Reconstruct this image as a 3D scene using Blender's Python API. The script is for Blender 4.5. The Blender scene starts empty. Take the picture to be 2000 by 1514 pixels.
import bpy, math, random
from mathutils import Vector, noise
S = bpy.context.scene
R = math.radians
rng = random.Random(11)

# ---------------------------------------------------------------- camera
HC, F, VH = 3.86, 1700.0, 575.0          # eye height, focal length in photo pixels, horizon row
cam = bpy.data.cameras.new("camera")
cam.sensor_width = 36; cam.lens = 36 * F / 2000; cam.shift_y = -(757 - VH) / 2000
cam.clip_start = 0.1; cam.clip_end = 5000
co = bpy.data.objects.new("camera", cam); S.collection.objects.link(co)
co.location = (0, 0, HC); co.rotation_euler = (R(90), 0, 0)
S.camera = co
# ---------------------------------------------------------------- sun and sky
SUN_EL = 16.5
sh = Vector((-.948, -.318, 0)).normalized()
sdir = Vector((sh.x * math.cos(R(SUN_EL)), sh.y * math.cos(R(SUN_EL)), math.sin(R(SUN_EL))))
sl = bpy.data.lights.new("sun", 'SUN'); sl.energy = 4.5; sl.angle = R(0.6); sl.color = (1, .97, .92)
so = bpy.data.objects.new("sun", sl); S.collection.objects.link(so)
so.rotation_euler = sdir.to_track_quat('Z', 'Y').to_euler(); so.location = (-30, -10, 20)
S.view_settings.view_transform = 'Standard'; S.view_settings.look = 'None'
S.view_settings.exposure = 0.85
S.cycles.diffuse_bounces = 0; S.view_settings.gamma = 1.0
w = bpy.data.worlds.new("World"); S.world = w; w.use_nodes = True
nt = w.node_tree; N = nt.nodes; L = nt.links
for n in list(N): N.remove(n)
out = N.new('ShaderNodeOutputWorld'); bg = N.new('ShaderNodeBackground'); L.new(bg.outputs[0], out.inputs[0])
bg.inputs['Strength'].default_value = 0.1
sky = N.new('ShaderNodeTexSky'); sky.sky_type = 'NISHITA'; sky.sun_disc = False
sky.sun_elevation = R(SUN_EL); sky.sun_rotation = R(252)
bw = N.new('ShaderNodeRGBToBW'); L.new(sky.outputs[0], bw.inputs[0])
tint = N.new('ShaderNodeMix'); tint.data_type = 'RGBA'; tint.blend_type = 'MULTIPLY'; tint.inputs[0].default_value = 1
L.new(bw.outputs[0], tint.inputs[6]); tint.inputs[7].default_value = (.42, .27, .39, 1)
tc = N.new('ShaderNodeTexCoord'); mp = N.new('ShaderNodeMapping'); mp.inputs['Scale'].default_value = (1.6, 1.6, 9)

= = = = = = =

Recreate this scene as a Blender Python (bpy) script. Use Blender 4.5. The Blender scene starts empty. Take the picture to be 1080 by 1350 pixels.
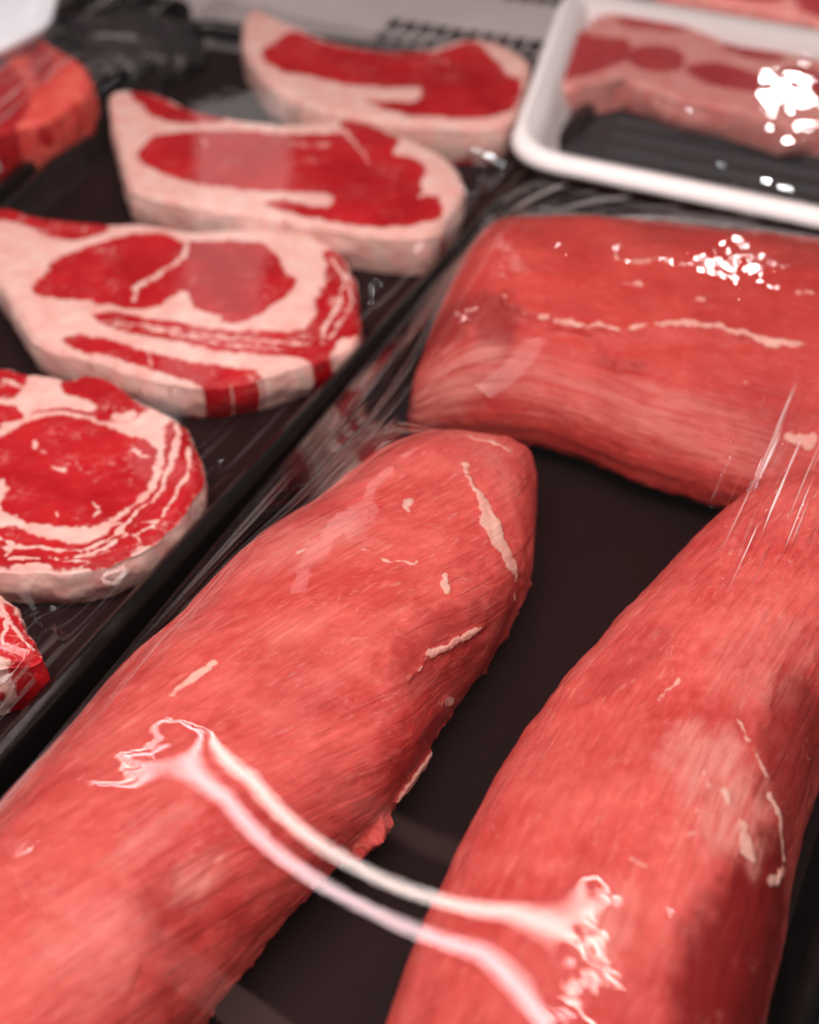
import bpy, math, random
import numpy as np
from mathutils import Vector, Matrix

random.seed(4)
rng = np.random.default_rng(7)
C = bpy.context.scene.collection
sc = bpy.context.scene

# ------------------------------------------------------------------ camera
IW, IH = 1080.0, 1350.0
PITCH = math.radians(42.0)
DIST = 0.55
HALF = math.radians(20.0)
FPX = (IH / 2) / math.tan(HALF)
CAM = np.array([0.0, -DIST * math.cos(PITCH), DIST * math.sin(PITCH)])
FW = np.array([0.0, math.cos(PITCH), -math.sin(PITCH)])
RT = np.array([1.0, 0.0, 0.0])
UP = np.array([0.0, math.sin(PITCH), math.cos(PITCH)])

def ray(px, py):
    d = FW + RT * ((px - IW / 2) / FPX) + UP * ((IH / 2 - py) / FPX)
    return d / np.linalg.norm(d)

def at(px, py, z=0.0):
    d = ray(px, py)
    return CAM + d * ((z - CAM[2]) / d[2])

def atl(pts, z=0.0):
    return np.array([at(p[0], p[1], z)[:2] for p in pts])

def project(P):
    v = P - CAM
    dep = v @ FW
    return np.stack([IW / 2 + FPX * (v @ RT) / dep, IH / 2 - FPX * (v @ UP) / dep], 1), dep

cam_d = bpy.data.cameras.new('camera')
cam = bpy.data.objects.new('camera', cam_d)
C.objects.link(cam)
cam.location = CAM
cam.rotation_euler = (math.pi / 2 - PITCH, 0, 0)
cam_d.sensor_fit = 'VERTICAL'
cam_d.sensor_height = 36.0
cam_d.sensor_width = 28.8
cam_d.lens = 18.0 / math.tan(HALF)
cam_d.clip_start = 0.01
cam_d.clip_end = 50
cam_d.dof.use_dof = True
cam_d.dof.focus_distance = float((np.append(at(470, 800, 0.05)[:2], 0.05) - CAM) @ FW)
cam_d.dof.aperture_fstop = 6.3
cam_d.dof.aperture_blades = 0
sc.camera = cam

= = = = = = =

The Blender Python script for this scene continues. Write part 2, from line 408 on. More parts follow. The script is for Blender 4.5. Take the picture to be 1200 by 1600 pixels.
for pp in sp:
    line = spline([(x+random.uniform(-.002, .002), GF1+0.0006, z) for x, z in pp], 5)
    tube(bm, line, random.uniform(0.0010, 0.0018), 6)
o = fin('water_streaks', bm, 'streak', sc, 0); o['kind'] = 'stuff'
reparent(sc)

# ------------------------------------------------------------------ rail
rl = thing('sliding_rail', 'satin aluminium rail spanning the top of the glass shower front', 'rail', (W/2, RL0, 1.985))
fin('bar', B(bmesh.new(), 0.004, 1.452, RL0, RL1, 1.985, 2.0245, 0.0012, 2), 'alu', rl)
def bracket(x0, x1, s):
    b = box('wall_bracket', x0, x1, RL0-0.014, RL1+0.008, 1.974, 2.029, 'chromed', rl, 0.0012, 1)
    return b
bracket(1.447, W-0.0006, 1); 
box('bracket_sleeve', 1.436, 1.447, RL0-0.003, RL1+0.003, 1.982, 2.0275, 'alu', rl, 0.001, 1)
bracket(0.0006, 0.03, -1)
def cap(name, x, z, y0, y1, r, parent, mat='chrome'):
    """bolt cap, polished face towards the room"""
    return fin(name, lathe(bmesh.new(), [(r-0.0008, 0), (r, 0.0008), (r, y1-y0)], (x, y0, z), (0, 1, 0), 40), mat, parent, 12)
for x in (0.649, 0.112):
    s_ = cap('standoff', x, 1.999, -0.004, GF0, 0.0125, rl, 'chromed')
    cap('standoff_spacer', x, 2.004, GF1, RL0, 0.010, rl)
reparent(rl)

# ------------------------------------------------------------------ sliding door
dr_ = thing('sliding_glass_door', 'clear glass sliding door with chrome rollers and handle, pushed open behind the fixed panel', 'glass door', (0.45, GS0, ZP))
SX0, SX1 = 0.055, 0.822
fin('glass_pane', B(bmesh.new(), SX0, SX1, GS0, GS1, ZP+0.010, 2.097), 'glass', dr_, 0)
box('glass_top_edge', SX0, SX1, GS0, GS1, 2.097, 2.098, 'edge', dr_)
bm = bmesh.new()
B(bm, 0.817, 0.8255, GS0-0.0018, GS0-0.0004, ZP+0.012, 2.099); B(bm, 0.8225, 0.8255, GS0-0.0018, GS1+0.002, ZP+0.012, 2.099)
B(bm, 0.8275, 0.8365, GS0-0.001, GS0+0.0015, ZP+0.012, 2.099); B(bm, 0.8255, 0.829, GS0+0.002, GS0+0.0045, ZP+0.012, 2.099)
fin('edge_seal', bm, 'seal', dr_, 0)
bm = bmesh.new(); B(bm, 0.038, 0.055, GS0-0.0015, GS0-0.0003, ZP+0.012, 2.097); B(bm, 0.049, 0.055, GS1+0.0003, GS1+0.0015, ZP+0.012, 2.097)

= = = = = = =

#### Given exercise
Only the lines from the one containing "Reconstruct this image" through the one containing "rng = random.Random(11)" are to be retyped, both boundary lines included, with no other material.

#### Answer to the task
Reconstruct this image as a 3D scene using Blender's Python API. The script is for Blender 4.5. The Blender scene starts empty. Take the picture to be 2000 by 1514 pixels.
import bpy, math, random
from mathutils import Vector, noise
S = bpy.context.scene
R = math.radians
rng = random.Random(11)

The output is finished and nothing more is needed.